A structural ban on in-feed commerce would be a blunt instrument solving an age-assurance problem with a market-design intervention. Livestream and video commerce is not inherently predatory — it is simply a new retail channel, and more than 100,000 businesses have joined TikTok Shop across its earlier EU markets (France, Germany, Italy, Spain, Ireland), with TikTok reporting triple-digit growth in daily merchandise value between August 2025 and February 2026 (iamexpat.nl launch reporting). Dutch sellers signing up need a KvK registration, a VAT number and a matching business bank account — this is regulated commerce, not a black market, and the impulse-buying critique Consumentenbond raises applies with nearly equal force to Black Friday flash sales, QVC-style shopping television, and supermarket checkout aisles. None of those get treated as categorically illegitimate; they get disclosure rules, cooling-off periods and, where minors are concerned, age gates.
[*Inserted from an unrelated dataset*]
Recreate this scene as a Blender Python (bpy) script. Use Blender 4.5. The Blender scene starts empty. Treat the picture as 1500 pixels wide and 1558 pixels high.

What should actually happen next
The better path is the one already in motion: the Commission should finish its DSA addictive-design case on its merits and require TikTok to strengthen age assurance for the shopping feature specifically, while member states — the Netherlands included — accelerate deployment of the EU age-verification app rather than waiting for the December 2026 deadline. The forthcoming Digital Fairness Act, which the Commission's own legislative-train tracker lists as scheduled for Q4 2026 and which is explicitly aimed at dark patterns and addictive design in digital products, is the right vehicle for tightening standards across platforms uniformly, rather than singling out TikTok Shop for a bespoke Dutch carve-out (European Parliament Legislative Train). Consumentenbond did its job by testing the product and publishing what it found, including the broken returns. Regulators should now do theirs: enforce the age-assurance standard uniformly, not re-architect a retail channel that, KvK registrations and VAT numbers notwithstanding, looks a great deal like ordinary ecommerce with a livestream attached.